**Stated task**
Copy the lines of the data below exactly, starting at the first and stopping after the line that contains "return tag(mb.build(name, m"; include no pictures.

**Information supplied**
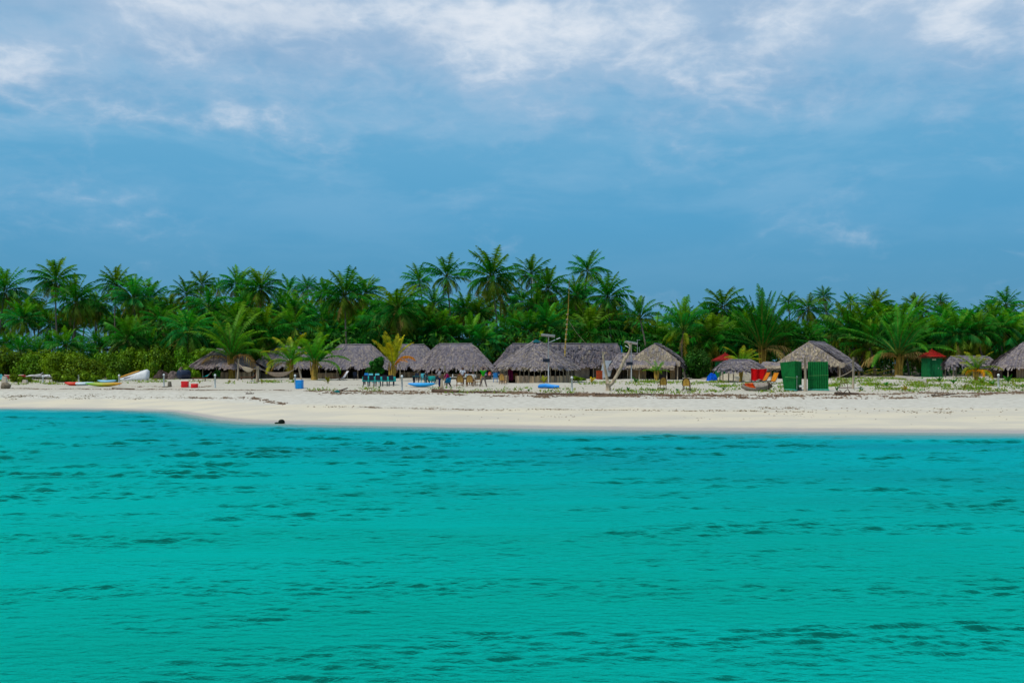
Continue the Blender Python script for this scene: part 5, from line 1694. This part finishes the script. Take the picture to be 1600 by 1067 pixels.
b = at(440, 661.5); mb = MB(); mb.ball((0, 0, .08), (.21, .16, .18), 12, 8, 0, (.012, .018, .014), .06, 3); mb.ball((-.28, -.02, .02), (.16, .1, .07), 9, 6, 0, (.03, .05, .03), .1, 4); tag(mb.build('dark_stone', CLOTH, None, b, smooth=True), "small near-black stone at the water's edge", 'stone')

# driftwood, planks, branches
def log(px0, py0, px1, py1, r, label, m=None, name='driftwood_log', cat='driftwood', bend=.0, lift=0.0, twigs=0, seed=0):
    A, B = at(px0, py0), at(px1, py1); rr = random.Random(seed)
    o = A.copy(); mb = MB(); n = 6
    ps = [A.lerp(B, k / n) - o + Vector((0, rr.uniform(-.08, .08), r * .7 + lift * math.sin(PI * k / n) + rr.uniform(-.02, .03) + bend * k / n)) for k in range(n + 1)]
    mb.tube(ps, [r * (1.1 - .45 * k / n) * rr.uniform(.85, 1.1) for k in range(n + 1)], 7)
    for k in range(twigs):
        p = ps[rr.randrange(1, n)]; mb.tube([p, p + Vector((rr.uniform(-.5, .5), rr.uniform(-.3, .3), rr.uniform(.1, .45)))], [r * .4, r * .15], 5)
    return tag(mb.build(name, m or DRIFT, None, o, smooth=True), label, cat, 'driftwood on the beach')


DKD = mat('dark_driftwood', (.16, .10, .065), (.08, .05, .035), .9, 5, bump=.5)
log(676, 612.5, 716, 613.8, .16, "thick dark driftwood log below the people, left half lighter", DKD, twigs=1)
log(716, 613.5, 782, 612.5, .07, "long thin driftwood pole continuing right of the thick log", DKD)
log(838, 616.5, 905, 617.5, .09, "dark matted branch line below the blue airbed", DKD, twigs=4, seed=4)
log(175, 607.5, 210, 608.5, .06, "thin dark stick on the sand below the green-orange kayak", DKD)
log(1455, 619, 1480, 617.5, .06, "small forked driftwood branch below the red-roofed hut", DKD, twigs=5, seed=8)
log(1478, 618, 1492, 616, .05, "short crooked twig right of the forked driftwood branch", DKD, twigs=2, seed=9)
log(1305, 617, 1342, 616.5, .12, "tangled reddish brown branch pile below the rope post", DKD, twigs=6, seed=5)
log(930, 617.5, 1035, 617, .07, "long brown branch lying in the weed line below the forked tree", DKD, twigs=3, seed=6)
log(530, 611.5, 543, 609, .07, "stick leaning out of the teal scrap on the sand", DKD, bend=.1, name='stick')
heap('teal_scrap', "small teal plastic scrap at the stick's seaward end", 'scrap', 527, 613, .6, .3, .16, (.01, .15, .15), CLOTH, 6)
log(384, 615.5, 397, 615.2, .05, "small dark broken crate rib lying on lower sand below the hammocks", DKD, twigs=4, seed=7)
b0, b1_ = at(1400, 590.5), at(1446, 599)
mb = MB(); d = b1_ - b0
mb.loft([[(0, -.25, .05), (0, .25, .05), (0, .2, .34), (0, -.2, .34)], [(d.x * .5, d.y * .5 - .3, d.z * .5 + .04), (d.x * .5, d.y * .5 + .3, d.z * .5 + .04), (d.x * .5, d.y * .5 + .25, d.z * .5 + .44), (d.x * .5, d.y * .5 - .25, d.z * .5 + .44)], [(d.x, d.y - .25, d.z), (d.x, d.y + .25, d.z), (d.x, d.y + .2, d.z + .36), (d.x, d.y - .2, d.z + .36)]])
tag(mb.build('white_beam', mat('bleached_wood', (.60, .55, .48), (.45, .40, .34), .9), None, b0), "long bleached whitish beam lying left of the red-roofed green hut", 'beam')
b = at(1366, 590); rr = random.Random(15)
root = thing('palm_frond_pile', "pile of fallen yellow-brown palm fronds left of the great palm", 'frond pile', b)
mb = MB()
for k in range(9):
    frond(mb, (rr.uniform(-1.3, 1.0), rr.uniform(-.5, .5), .15 + .08 * k), rr.choice([1.3, 1.6, -1.4, 1.1]) + rr.uniform(-.3, .3), R(rr.uniform(2, 24)), rr.uniform(1.6, 2.8), R(25), rr, mixc(YELLOW, BROWN, rr.random() * .7), lw=.5, n=16, bw=.14, hang=.3)
mb.build('fallen_fronds', DRY, root)
log(1340, 590, 1378, 583, .06, "pale stick leaning on the pile of fallen palm fronds", DRIFT, bend=.4, name='stick')
log(1413, 584.5, 1436, 592, .06, "dry fallen midrib right of the great palm's trunk", DRIFT, bend=0, name='stick')
# rusty frame right of the screen
b = at(1321, 606.5); root = thing('wire_frame', "small rusty bent wire frame beside the rope post's foot", 'frame', b)
mb = MB(); mb.tube([(-.5, 0, .05), (-.35, 0, .75), (-.1, 0, .3), (.1, .1, .8), (.2, 0, .1)], .03, 5); mb.tube([(-.6, 0, .05), (.6, 0, .06)], .04, 5); mb.tube([(-.3, .1, .4), (.3, .1, .5)], .025, 5); mb.build('wire', DKD, root)
# bags by the restaurant
def bag(px, by, c, label, w=.45, h=.62, D=None):
    b = at(px, by) if D is None else GX(px, D); root = thing('backpack', label, 'backpack', b)
    mb = MB(); mb.ball((0, 0, h / 2), (w / 2, w * .36, h / 2), 10, 8, 0, c); mb.build('body', CLOTH, root, smooth=True)
    mb = MB(); mb.ball((0, -w * .28, h * .33), (w * .36, w * .18, h * .24), 9, 6, 0, tuple(x * .7 for x in c)); mb.build('pocket', CLOTH, root, smooth=True)
    mb = MB(); mb.tube([(-.07, 0, h * .97), (-.05, 0, h * 1.1), (.05, 0, h * 1.1), (.07, 0, h * .97)], .018, 5, 0, (.02, .02, .02)); mb.build('strap', CLOTH, root)


tb_ = GX(770, 113)
table("low dark bench loaded with bags left of the round-roofed hut", tb_, 2.0, .6, .5, (.03, .03, .05), (.03, .03, .05), name='bench')
for dx, c, lab in ((-.78, (.05, .03, .10), "dark purple backpack at the bench's left end"), (-.35, (.60, .10, .05), "red and pale backpack on the bench by the hut"), (.08, (.015, .02, .05), "dark navy backpack in the middle of the bench"), (.72, (.01, .03, .07), "dark backpack at the bench's right end")):
    root = thing('backpack', lab, 'backpack', tb_ + Vector((dx, 0, .53)), 0, 'backpacks on the bench')
    mb = MB(); mb.ball((0, 0, .26), (.21, .16, .28), 10, 8, 0, c); mb.build('body', CLOTH, root, smooth=True)
    mb = MB(); mb.ball((0, -.13, .18), (.15, .08, .13), 9, 6, 0, mixc(c, (.6, .6, .6), .35)); mb.build('pocket', CLOTH, root, smooth=True)
put_chair(blue, 774, 597.2, PI, "bright blue chair before the bench with bags", 'single chairs')
b = at(798.5, 597); mb = MB()
for o in (0, .03): mb.grid(lambda u, v: Vector((-.28 + .56 * u, .05 * math.sin(u * 12) + o, 1.45 - 1.15 * v)), 14, 6, 0, (.13, .008, .045))
tag(mb.build('dark_curtain', CLOTH, None, GX(797.5, D7 + 1.2)), "dark magenta curtain hanging in the round-roofed hut's doorway", 'curtain')


# ------------------------------------------------------------------ people
def skin_body(name, chains, m, parent, sub=1):
    """chains: list of (points, radii); a chain's first point may name an earlier vertex by index ('@', i)"""
    vs, es, rs = [], [], []
    for pts, rad in chains:
        prev = None
        for p, r_ in zip(pts, rad):
            if p[0] == '@': prev = p[1]; continue
            vs.append(tuple(p)); rs.append(r_ if hasattr(r_, '__len__') else (r_, r_))
            i = len(vs) - 1
            if prev is not None: es.append((prev, i))
            prev = i
    me = bpy.data.meshes.new(name); me.from_pydata(vs, es, []); me.update()
    me.materials.append(m)
    o = bpy.data.objects.new(name, me); COL.objects.link(o)
    if parent: o.parent = parent
    o.modifiers.new('Skin', 'SKIN')
    sv = me.skin_vertices[0].data
    for i, r_ in enumerate(rs):
        sv[i].radius = r_; sv[i].use_root = (i == 0)
    md = o.modifiers.new('Sub', 'SUBSURF'); md.levels = sub; md.render_levels = sub
    return o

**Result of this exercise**
Continue the Blender Python script for this scene: part 5, from line 1694. This part finishes the script. Take the picture to be 1600 by 1067 pixels.
b = at(440, 661.5); mb = MB(); mb.ball((0, 0, .08), (.21, .16, .18), 12, 8, 0, (.012, .018, .014), .06, 3); mb.ball((-.28, -.02, .02), (.16, .1, .07), 9, 6, 0, (.03, .05, .03), .1, 4); tag(mb.build('dark_stone', CLOTH, None, b, smooth=True), "small near-black stone at the water's edge", 'stone')

# driftwood, planks, branches
def log(px0, py0, px1, py1, r, label, m=None, name='driftwood_log', cat='driftwood', bend=.0, lift=0.0, twigs=0, seed=0):
    A, B = at(px0, py0), at(px1, py1); rr = random.Random(seed)
    o = A.copy(); mb = MB(); n = 6
    ps = [A.lerp(B, k / n) - o + Vector((0, rr.uniform(-.08, .08), r * .7 + lift * math.sin(PI * k / n) + rr.uniform(-.02, .03) + bend * k / n)) for k in range(n + 1)]
    mb.tube(ps, [r * (1.1 - .45 * k / n) * rr.uniform(.85, 1.1) for k in range(n + 1)], 7)
    for k in range(twigs):
        p = ps[rr.randrange(1, n)]; mb.tube([p, p + Vector((rr.uniform(-.5, .5), rr.uniform(-.3, .3), rr.uniform(.1, .45)))], [r * .4, r * .15], 5)
    return tag(mb.build(name, m or DRIFT, None, o, smooth=True), label, cat, 'driftwood on the beach')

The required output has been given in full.